Whoever wins will follow Milan, Real Madrid and Liverpool into the history books by winning the trophy twice in the same city. There are a number of striking similarities to the circumstances which surrounded those nights in 1968 and 1992 respectively. Both clubs will have legitimate cause to feel like this is their year. The current squads of both teams have already assured themselves of their own chapter in the club’s history books, but Wembley holds a special place in their history, and a win on Saturday would add a unique symmetry to the story.

For Barcelona, this was the site of the greatest triumph of Johann Cruyff’s much lauded “Dream Team” which included Spanish players such as current coach Josep “Pep” Guardiola, Andoni Zubizarreta and Jose Mari Bakero; as well as the glamorous foreign players Hristo Stoichkov, Michael Laudrup and Ronald Koeman. They defeated Sampdoria by a single Koeman goal in 1992 to seal the clubs first European Cup. This team famously won four La Liga titles in that period time, a feat that the current team can match if they claim top honours next season. The debate as to which team is better, between the current group and the Dream Team, have been heating up in the past couple of years with the success of Barcelona’s current side. Opinions are divided, but a victory on Saturday would see Guardiola’s team win its second European Cup in three years and the club’s third in six.

For United, Wembley was where the famous “Busby Babes” team won the club’s first European Cup against Benfica in 1968. Led by the legendary Sir Matt Busby ten years on from the infamous Munich Air Disaster, United finally achieved the level of success they had been touted to achieve prior to that awful night in February 1958. It was a momentous achievement and the end of a long quest for a lot of their players. This was a team that boasted such talents as Sir Bobby Charlton, George Best, Nobby Stiles and Brian Kidd (not forgetting, of course, Denis Law who, whilst an integral part of the United set up in that era, was injured for the final). To say they are big footsteps to follow is an understatement.

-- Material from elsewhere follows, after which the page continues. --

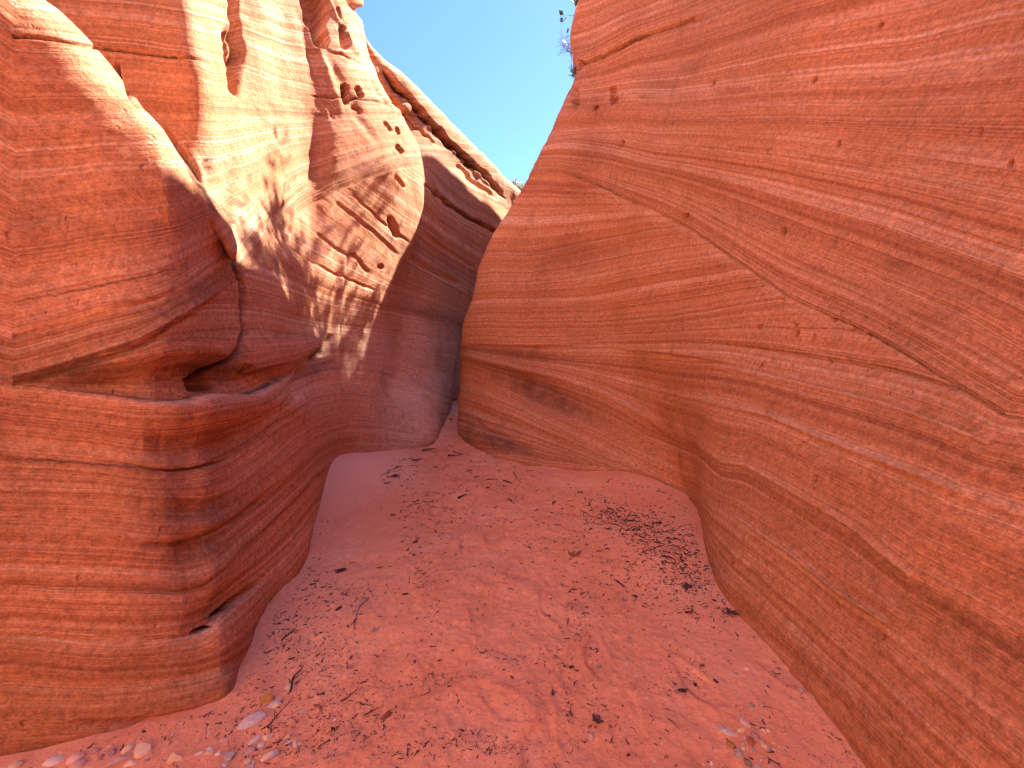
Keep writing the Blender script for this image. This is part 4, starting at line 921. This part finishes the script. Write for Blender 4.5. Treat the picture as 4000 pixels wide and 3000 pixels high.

The similarities surrounding the build up are striking too. Barca were strong favourites in 1992, just like they will be on Saturday night. They were, as they are now, seen as a great team that play beautiful football. Similarly, in 1968, Manchester United went into the final as underdogs against a Benfica team, who like Lionel Messi now, had the era’s most feared player in Eusebio. One wonders will Sir Alex Ferguson adopt the same approach to Lionel Messi, that Busby did with Eusebio when he assigned Nobby Stiles with the task of man marking him. Even the managers have striking similarities to their counterparts of 92 and 68. Guardiola, like Cruyff, a great and successful player in his day, and an astute manager with a philosophy of football that he strongly believes in (born of course from Cruyff’s philosophy). And Ferguson, like Busby, is a working class Scotsman, with a strong work ethic that he projects onto his team, who puts faith in youth, and is very much the psychologist of the game.

In 68, Manchester was dominant, City winning the league and United winning the European Cup. Now United own the league and City the FA Cup. One thing the teams of 68 and 92 had that won’t burden the current sides is the pressure to bring home the clubs elusive first European Cup. For Barca’s Dream Team, they also reached two finals in three years, though one thinks they will be keen to avoid repeating history too much, as they were destroyed 4-0 by A.C Milan in the 1994 final.

Of course, when the whistle blows tonight to start the match, none of these historical comparisons or senses of destiny will matter, it’s purely about which side is the better team on the night. Whatever the outcome in tonight’s showpiece, one thing is for certain, a new generation of Wembley legends will emerge in one of the club;s history books. And whoever is victorious will certainly be following in the footsteps of giants.